_Given exercise_
Records follow. Copy every line with "high".

(Raw records)
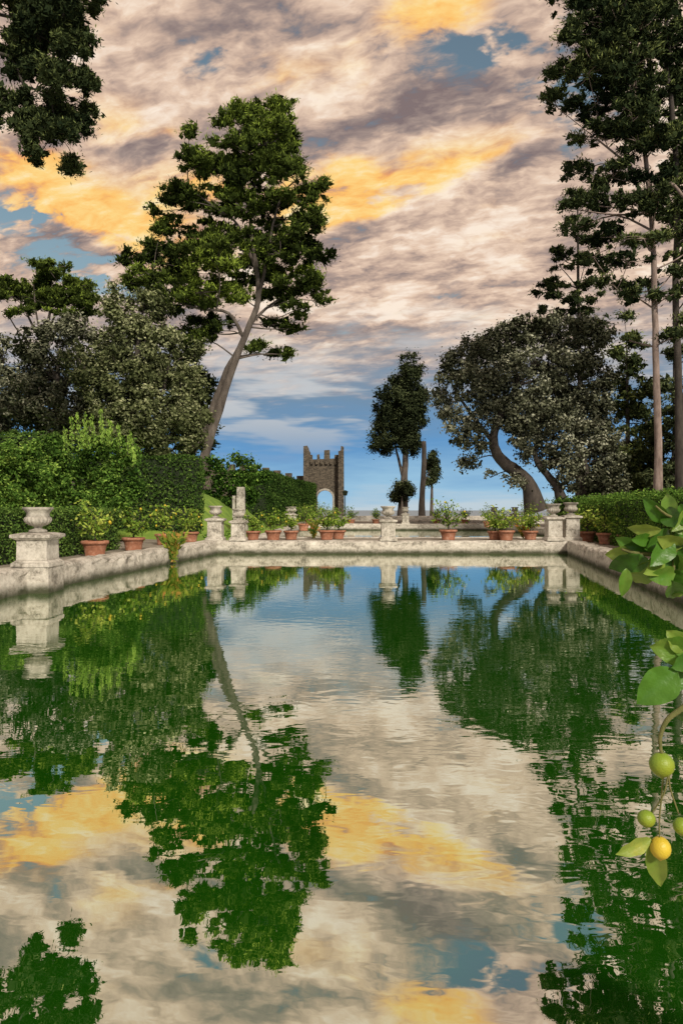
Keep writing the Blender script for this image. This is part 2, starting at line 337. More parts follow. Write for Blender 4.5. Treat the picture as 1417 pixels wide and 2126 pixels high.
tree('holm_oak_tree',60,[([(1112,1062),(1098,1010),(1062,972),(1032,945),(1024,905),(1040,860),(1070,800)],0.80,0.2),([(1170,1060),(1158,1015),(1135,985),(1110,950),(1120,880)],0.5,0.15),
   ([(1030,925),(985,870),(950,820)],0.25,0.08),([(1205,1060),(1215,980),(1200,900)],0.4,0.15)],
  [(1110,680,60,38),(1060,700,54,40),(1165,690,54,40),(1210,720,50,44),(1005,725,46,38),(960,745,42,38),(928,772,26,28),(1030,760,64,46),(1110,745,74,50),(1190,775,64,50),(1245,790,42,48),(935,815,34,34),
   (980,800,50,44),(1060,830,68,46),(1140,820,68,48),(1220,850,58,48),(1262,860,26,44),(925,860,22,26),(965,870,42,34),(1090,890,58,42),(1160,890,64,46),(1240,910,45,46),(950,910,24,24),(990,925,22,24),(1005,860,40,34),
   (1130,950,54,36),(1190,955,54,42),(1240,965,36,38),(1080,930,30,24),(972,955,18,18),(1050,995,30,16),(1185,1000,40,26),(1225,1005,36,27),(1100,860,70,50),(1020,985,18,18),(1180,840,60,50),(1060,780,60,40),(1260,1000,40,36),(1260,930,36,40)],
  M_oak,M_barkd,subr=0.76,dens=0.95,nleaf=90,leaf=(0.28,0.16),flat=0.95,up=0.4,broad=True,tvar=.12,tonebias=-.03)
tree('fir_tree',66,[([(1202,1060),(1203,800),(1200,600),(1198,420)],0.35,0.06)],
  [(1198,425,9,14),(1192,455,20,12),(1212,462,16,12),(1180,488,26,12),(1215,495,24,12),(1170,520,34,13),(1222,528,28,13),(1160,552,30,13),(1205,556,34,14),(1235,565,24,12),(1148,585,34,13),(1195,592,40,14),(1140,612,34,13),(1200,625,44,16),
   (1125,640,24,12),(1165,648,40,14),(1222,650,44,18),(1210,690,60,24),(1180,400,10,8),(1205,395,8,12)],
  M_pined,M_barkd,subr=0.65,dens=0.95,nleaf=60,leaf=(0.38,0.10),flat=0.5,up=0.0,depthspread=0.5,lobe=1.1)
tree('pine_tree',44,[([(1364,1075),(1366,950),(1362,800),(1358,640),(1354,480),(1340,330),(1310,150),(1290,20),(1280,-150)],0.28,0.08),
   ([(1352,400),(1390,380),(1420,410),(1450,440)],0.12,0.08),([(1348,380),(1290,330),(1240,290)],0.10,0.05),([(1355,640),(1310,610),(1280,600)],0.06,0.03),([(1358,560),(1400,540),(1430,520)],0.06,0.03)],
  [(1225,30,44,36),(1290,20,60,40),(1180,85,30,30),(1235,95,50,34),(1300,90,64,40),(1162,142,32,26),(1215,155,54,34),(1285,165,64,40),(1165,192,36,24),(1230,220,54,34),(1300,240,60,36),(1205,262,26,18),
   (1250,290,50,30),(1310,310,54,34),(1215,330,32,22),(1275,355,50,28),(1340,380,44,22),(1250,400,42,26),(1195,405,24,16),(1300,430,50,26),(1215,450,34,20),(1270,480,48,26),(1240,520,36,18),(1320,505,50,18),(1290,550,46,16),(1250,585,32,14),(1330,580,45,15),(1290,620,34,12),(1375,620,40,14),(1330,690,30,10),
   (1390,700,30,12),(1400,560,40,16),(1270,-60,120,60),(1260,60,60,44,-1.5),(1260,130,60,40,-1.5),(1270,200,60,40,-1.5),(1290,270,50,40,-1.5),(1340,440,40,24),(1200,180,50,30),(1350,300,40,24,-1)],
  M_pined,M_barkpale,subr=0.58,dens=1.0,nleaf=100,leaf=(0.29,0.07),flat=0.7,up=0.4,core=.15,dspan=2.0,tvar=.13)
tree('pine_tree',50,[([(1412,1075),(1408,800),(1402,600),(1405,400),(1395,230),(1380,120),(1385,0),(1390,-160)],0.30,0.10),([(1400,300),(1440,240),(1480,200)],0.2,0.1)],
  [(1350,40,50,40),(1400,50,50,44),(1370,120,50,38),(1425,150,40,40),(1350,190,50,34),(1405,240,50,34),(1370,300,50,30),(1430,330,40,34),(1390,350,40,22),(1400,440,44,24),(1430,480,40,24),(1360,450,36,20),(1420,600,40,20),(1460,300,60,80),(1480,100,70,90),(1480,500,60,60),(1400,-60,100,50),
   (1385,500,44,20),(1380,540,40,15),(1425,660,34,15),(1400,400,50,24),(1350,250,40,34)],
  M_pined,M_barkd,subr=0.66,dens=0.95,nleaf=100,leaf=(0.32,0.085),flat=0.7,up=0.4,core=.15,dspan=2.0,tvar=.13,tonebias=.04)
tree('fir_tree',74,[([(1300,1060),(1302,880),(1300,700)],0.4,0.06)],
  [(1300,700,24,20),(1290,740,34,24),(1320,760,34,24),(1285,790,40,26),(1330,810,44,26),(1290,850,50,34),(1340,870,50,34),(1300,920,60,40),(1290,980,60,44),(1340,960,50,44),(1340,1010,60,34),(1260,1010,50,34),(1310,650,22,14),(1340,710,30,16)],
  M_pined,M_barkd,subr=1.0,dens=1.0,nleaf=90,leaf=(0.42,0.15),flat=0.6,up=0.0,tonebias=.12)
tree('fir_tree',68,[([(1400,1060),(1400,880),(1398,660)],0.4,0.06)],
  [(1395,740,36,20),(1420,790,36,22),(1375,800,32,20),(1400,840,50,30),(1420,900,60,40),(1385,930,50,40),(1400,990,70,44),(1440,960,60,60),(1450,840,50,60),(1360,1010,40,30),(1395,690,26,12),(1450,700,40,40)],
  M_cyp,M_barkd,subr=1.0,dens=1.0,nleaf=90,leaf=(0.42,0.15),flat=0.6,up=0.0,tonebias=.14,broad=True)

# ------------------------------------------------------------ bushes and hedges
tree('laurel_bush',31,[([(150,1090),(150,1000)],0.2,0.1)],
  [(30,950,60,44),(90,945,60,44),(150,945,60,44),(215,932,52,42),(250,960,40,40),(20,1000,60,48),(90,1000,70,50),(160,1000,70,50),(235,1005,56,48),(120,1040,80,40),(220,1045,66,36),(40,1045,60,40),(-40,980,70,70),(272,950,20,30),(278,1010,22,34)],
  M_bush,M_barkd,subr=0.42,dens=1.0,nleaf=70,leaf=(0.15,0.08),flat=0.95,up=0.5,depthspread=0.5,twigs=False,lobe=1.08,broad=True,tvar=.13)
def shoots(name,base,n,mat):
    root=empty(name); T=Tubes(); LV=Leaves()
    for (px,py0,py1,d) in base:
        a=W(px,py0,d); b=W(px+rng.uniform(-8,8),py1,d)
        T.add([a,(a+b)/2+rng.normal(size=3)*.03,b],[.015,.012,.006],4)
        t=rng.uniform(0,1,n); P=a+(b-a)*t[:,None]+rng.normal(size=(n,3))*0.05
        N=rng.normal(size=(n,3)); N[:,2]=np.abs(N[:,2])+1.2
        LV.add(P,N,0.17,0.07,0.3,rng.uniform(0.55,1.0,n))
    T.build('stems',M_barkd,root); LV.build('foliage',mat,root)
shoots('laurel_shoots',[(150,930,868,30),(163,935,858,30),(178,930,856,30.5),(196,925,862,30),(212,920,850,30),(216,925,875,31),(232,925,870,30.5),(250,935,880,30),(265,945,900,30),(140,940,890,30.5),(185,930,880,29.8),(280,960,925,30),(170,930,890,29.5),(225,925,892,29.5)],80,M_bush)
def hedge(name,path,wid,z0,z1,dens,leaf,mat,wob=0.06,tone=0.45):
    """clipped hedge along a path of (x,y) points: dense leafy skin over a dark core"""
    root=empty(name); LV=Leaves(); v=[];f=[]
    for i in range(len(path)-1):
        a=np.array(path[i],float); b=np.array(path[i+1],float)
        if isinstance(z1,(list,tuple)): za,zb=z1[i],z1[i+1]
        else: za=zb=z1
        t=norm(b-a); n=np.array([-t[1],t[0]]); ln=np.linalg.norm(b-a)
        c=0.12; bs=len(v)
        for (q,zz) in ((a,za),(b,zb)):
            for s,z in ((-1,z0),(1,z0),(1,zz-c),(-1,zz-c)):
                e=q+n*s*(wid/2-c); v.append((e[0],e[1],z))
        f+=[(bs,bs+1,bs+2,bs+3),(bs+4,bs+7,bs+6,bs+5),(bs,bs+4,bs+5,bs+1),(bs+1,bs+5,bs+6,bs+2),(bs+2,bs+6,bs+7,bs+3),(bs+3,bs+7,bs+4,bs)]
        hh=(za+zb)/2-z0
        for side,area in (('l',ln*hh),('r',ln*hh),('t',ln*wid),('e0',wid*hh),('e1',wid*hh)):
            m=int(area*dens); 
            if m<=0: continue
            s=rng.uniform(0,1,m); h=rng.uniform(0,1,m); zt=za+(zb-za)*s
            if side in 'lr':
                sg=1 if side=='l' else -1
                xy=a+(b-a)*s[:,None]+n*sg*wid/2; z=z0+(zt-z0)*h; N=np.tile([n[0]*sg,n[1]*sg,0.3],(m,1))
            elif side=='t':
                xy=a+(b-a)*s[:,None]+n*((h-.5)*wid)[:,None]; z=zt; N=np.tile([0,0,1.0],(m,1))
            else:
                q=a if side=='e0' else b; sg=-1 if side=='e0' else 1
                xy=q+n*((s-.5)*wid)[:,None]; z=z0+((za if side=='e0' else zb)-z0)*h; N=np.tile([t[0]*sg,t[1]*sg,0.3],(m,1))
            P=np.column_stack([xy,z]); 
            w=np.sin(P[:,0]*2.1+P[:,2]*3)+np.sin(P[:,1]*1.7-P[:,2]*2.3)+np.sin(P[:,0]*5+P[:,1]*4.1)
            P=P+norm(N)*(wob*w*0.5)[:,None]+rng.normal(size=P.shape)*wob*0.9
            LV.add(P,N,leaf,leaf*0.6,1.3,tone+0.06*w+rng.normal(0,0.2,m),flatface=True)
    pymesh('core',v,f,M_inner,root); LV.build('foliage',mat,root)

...

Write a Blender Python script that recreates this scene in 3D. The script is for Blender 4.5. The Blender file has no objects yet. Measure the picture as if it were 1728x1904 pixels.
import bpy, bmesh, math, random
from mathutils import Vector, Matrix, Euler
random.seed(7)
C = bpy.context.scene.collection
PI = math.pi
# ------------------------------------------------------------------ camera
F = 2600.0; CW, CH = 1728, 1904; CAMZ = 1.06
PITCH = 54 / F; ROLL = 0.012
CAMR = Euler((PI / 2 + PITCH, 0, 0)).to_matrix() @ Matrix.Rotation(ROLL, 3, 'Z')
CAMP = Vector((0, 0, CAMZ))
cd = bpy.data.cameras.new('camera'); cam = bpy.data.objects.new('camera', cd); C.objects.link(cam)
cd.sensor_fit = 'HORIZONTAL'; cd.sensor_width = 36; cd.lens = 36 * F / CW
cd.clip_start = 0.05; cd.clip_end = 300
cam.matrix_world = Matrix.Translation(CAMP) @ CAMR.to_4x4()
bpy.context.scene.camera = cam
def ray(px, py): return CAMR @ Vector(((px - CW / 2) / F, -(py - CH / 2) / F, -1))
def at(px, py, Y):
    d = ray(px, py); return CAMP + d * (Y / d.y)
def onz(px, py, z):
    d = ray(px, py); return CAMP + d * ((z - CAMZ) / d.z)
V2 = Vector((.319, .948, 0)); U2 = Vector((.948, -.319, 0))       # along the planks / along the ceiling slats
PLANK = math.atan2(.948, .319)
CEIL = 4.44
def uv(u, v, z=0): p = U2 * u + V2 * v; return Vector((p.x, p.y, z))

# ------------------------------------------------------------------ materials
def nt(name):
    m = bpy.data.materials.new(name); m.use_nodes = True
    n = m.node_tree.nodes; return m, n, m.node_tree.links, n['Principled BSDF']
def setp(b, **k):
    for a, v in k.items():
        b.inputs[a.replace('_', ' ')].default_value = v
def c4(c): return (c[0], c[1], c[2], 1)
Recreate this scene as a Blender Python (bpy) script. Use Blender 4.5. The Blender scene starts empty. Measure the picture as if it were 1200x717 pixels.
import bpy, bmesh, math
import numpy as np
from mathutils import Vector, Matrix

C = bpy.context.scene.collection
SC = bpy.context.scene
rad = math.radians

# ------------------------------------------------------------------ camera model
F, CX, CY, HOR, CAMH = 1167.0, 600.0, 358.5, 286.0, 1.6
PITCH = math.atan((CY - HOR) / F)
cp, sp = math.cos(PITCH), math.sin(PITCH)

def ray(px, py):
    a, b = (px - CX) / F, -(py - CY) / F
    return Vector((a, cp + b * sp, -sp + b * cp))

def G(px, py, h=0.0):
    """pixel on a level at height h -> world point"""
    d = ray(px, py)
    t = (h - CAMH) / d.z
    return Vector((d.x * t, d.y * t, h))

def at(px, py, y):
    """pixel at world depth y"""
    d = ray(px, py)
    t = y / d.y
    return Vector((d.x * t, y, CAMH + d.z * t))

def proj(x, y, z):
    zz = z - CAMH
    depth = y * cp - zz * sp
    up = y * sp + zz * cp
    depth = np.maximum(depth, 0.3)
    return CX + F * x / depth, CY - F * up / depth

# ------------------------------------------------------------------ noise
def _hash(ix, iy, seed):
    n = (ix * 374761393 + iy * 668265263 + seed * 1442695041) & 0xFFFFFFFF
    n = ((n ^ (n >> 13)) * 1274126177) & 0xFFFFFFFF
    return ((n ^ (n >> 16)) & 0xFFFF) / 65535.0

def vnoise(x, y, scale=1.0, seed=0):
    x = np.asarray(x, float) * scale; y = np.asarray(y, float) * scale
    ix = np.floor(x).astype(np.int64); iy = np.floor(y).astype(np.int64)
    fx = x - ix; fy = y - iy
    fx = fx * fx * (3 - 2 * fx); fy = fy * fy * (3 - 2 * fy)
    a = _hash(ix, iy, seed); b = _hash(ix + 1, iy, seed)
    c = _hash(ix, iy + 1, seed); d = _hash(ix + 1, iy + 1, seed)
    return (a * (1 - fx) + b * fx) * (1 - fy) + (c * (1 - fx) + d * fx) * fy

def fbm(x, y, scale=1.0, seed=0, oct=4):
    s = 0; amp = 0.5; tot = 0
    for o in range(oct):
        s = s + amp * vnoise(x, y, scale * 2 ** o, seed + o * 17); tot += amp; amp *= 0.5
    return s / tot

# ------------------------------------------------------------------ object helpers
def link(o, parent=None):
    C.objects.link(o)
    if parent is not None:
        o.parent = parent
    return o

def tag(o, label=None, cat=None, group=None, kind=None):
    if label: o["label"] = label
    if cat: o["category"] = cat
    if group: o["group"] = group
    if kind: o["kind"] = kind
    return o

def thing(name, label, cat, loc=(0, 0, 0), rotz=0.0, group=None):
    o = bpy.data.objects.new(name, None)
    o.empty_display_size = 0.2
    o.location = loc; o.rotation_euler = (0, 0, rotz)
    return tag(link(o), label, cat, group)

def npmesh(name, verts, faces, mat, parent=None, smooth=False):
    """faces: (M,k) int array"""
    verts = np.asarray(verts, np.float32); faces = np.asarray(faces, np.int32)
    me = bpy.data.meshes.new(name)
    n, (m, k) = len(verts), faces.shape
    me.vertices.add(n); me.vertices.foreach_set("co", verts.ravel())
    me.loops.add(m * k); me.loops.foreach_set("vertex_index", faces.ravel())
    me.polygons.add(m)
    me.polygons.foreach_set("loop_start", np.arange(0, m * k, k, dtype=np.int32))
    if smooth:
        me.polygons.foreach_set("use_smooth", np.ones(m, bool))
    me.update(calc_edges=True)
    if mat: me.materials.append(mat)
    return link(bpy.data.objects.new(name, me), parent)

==

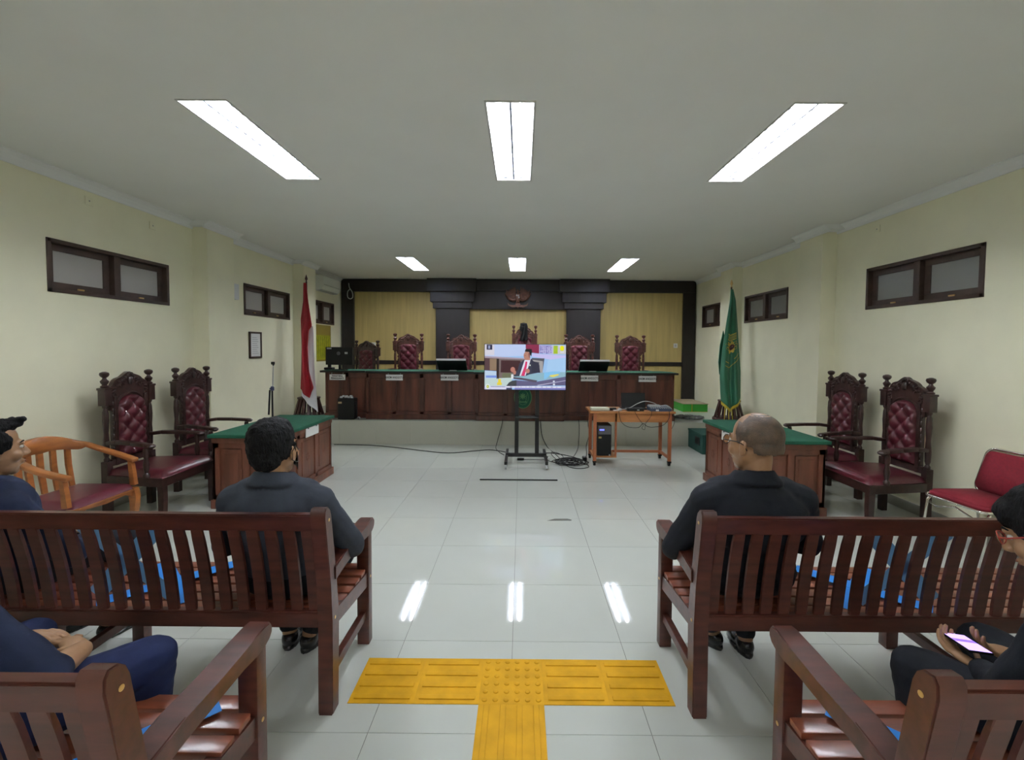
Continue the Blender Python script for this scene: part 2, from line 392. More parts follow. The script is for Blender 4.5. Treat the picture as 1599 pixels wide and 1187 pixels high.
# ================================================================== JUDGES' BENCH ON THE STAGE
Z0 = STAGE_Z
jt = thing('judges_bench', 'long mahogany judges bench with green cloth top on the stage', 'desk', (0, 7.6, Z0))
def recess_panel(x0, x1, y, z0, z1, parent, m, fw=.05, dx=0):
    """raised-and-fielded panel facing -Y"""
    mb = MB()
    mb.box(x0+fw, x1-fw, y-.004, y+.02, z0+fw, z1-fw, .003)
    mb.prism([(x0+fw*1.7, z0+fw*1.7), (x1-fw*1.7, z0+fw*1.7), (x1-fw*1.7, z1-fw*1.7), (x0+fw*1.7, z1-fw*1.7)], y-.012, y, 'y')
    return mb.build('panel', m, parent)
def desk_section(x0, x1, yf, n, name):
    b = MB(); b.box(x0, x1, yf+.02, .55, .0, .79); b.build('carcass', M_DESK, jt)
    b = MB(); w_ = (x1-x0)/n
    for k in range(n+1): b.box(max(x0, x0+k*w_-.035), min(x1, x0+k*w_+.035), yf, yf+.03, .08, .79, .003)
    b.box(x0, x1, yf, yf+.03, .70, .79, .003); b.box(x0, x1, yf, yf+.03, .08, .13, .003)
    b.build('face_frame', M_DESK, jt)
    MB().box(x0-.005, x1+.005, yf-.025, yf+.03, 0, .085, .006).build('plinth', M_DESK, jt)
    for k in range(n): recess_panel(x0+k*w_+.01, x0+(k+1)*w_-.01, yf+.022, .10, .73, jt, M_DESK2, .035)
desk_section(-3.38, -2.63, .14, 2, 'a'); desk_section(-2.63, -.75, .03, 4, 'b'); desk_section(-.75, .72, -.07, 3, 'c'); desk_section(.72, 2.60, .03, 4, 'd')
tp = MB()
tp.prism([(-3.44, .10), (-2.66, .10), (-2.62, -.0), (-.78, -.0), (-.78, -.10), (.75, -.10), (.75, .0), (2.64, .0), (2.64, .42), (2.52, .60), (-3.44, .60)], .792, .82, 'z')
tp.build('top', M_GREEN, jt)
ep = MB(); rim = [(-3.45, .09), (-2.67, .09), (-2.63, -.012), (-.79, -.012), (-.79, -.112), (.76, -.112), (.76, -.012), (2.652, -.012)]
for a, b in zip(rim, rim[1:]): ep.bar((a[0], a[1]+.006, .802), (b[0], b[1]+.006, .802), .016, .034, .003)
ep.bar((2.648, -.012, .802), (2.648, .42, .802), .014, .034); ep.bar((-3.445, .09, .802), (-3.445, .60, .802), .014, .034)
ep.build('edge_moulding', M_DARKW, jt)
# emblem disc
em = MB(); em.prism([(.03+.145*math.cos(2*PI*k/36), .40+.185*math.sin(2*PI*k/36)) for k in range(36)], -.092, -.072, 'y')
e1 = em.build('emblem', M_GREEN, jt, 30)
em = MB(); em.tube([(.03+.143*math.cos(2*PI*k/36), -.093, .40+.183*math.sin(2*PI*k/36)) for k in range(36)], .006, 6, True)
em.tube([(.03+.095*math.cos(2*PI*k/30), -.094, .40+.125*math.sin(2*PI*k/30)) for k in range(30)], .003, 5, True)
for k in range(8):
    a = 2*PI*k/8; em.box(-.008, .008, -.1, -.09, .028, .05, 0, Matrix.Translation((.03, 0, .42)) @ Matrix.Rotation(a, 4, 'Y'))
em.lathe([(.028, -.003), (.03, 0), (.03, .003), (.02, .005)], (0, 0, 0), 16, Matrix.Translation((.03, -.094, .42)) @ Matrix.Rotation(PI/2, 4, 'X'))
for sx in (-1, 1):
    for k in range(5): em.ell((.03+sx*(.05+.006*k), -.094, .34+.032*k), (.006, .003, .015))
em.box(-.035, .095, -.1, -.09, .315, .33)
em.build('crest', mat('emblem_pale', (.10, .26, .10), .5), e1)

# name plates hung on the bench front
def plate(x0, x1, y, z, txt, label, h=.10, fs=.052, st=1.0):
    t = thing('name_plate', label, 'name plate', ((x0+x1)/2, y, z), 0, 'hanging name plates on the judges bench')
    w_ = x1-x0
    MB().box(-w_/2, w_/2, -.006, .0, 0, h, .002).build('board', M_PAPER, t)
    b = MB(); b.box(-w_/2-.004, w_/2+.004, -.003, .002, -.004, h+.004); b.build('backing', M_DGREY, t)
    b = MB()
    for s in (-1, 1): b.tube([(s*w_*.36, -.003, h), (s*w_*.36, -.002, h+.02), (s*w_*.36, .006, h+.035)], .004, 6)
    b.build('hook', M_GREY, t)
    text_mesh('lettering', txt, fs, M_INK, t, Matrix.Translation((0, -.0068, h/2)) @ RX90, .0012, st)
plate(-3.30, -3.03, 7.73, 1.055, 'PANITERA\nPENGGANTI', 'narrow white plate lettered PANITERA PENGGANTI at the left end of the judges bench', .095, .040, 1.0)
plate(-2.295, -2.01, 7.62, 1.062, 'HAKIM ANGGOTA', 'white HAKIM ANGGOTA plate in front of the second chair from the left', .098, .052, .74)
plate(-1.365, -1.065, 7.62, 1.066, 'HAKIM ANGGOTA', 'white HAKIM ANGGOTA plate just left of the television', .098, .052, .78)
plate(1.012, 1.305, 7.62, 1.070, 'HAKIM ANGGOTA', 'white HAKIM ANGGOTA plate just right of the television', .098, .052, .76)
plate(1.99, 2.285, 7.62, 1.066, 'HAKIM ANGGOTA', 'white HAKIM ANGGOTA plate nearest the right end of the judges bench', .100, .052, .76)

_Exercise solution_
Keep writing the Blender script for this image. This is part 2, starting at line 337. More parts follow. Write for Blender 4.5. Treat the picture as 1417 pixels wide and 2126 pixels high.
Continue the Blender Python script for this scene: part 2, from line 392. More parts follow. The script is for Blender 4.5. Treat the picture as 1599 pixels wide and 1187 pixels high.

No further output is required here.